Click the Retopo Sketch tool and sketch curves onto the geometry of your mesh.

In this example, curves are drawn on sharp edges.

3.

Select all of the curves you have created. To quickly do this, open the Mesh Operations List, click the Lists sub-tab in the lower pane. Under the Statistics sub-tab, expand Polygons > By Type and click the + (plus) button beside Curves. All of the curves are now selected.

4.

Set the Auto Retopology tool to lock to edge curves. With the selection of curves activated, click the Mesh Edit sub-tab in the Toolbox, and then click Retopo Edge Lock.

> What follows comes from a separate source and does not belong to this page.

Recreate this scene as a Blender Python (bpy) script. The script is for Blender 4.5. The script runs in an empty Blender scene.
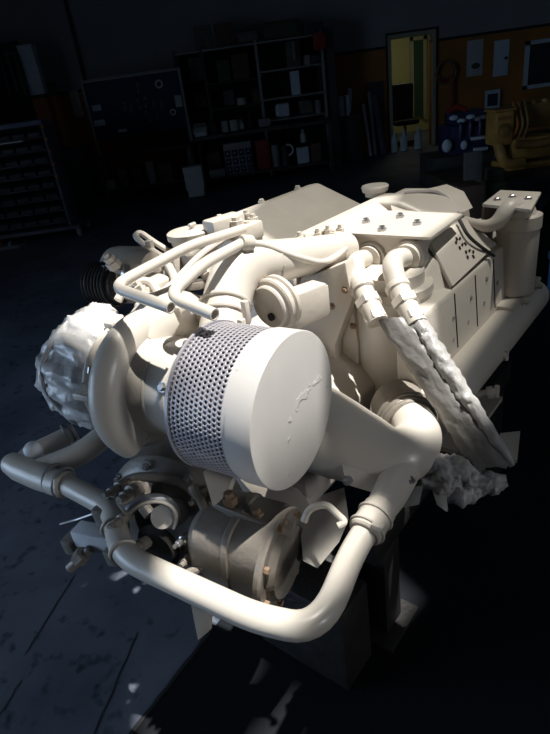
import bpy, bmesh, math, random
from math import sin, cos, pi, radians
from mathutils import Vector, Matrix, noise
random.seed(7)
SC = bpy.context.scene
COL = SC.collection
ORG = {}          # origin of every object in the frame its shapes are written in

# ------------------------------------------------------------------ materials
def mat(name, col, rough=.5, metal=0., var=0., vscale=8., bump=0., bscale=60., spec=.5, col2=None):
    m = bpy.data.materials.new(name); m.use_nodes = True
    nt = m.node_tree; b = nt.nodes['Principled BSDF']
    b.inputs['Base Color'].default_value = (*col, 1); b.inputs['Roughness'].default_value = rough
    b.inputs['Metallic'].default_value = metal; b.inputs['Specular IOR Level'].default_value = spec
    tc = nt.nodes.new('ShaderNodeTexCoord')
    if var or col2:
        n = nt.nodes.new('ShaderNodeTexNoise'); n.inputs['Scale'].default_value = vscale; n.inputs['Detail'].default_value = 6
        nt.links.new(tc.outputs['Object'], n.inputs['Vector'])
        r = nt.nodes.new('ShaderNodeValToRGB'); r.color_ramp.elements[0].position = .35; r.color_ramp.elements[1].position = .68
        c2 = col2 or tuple(c * (1 - var) for c in col)
        r.color_ramp.elements[0].color = (*c2, 1); r.color_ramp.elements[1].color = (*col, 1)
        nt.links.new(n.outputs['Fac'], r.inputs['Fac']); nt.links.new(r.outputs['Color'], b.inputs['Base Color'])
    if bump:
        n = nt.nodes.new('ShaderNodeTexNoise'); n.inputs['Scale'].default_value = bscale; n.inputs['Detail'].default_value = 4
        nt.links.new(tc.outputs['Object'], n.inputs['Vector'])
        k = nt.nodes.new('ShaderNodeBump'); k.inputs['Strength'].default_value = bump; k.inputs['Distance'].default_value = .01
        nt.links.new(n.outputs['Fac'], k.inputs['Height']); nt.links.new(k.outputs['Normal'], b.inputs['Normal'])
    return m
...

When using this option, you are using the curves drawn on sharp edges to tell the Auto Retopology tool to calculate a more uniform mesh based on the selected curves.

5.

Specify the flow direction of the geometry between the locked edges by drawing flow curves onto your mesh. Click the Curves sub-tab in the Toolbox, click Retopo Sketch, and draw your flow curves.

In this example, directional flow curves are drawn around the wheel fender and the front of the hood.

6.

In the Toolbox, click the Mesh Edit sub-tab, and then click Retopo Edge Flow.

When using this option, you are using the curves drawn to specify the flow direction of the geometry and to tell the Auto Retopology tool to calculate a more uniform mesh based on the selection of curves.

Tip:  A selection set is automatically created. To view this selection set, in the Mesh Operations List, under the Statistics sub-tab, expand Polygons > By Selection Set. Depending on the method you have applied, RetopoEdgeLock or RetopoFlow is listed with their respective curve counts.

7.

Run the Auto Retopology tool. In the Mesh Edit sub-tab, click Auto Retopo and set the Relative Polygon Target Count percentage or Polygon Target value, and then click OK. In this example, I have set Relative Polygon Target Count to 200%.

For more information about these options, see Automatic Retopology Properties.

8.

To view the results, in the Mesh Operations list, open the Items sub-tab, and click the visibility button for the parent mesh.

The Mesh_retopo item is displayed in the viewport. Notice the polygon count has been reduced and the tessellation of the geometry has been improved.